The word tanning is generally used to cover a variety of processes which convert hides and skins into leather. At the time of independence, there were about 32 organised tanneries. The quality wise availability of skins is superior in Tamil Nadu and other areas of Southern part than Northern parts.

Tamil Nadu and West Bengal are the largest producers of cattle hides. Tanning of hides and skins and manufacturing of leather goods is concentrated in Kolkata, Agra, Kanpur, Chennai, Coimbatore, Bangalore, Bhopal, Tonk etc.

Indian leather industry is spread over in the organised as well as unorganised sectors. The small scale, cottage and artisan sector account for over 75 per cent of the total production.

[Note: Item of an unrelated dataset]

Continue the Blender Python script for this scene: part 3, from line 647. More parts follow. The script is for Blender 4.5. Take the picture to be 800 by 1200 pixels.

The National Leather Development Programme (NLDP) with United Nations Development Programme (UNDP) assistance of about 17 million US dollars has been implemented by the Government for integrated development of the leather industry through the selected institutional agencies in the country.

National Leather Technology Mission (NLTM) has been also started in this direction. A new scheme, titled Indian Leather Development Programme (ILDP) has been approved under the Ninth Plan.

Under it a new scheme namely Tannery Modernisation Scheme has been introduced with effect from January 18, 2000. Under the scheme there is provision to provide 30 per cent of cost of machines required for modernisation as interest free assistance to small scale units with a ceiling of Rs. 28 lakh. In case of non-small scale units the assistance is limited to 20 per cent of cost of machines with a ceiling of Rs. 35 lakh.

Over the last 20 years and specially in last 10 years it has become an area of export-thrust with footwear having been identified as an area of extreme forces. Export from the leather sector today account for around four percent of India’s export. Russia, USA, UK, Japan, Germany, France, Canada and Yugoslavia are buyers of Indian leather and leather goods.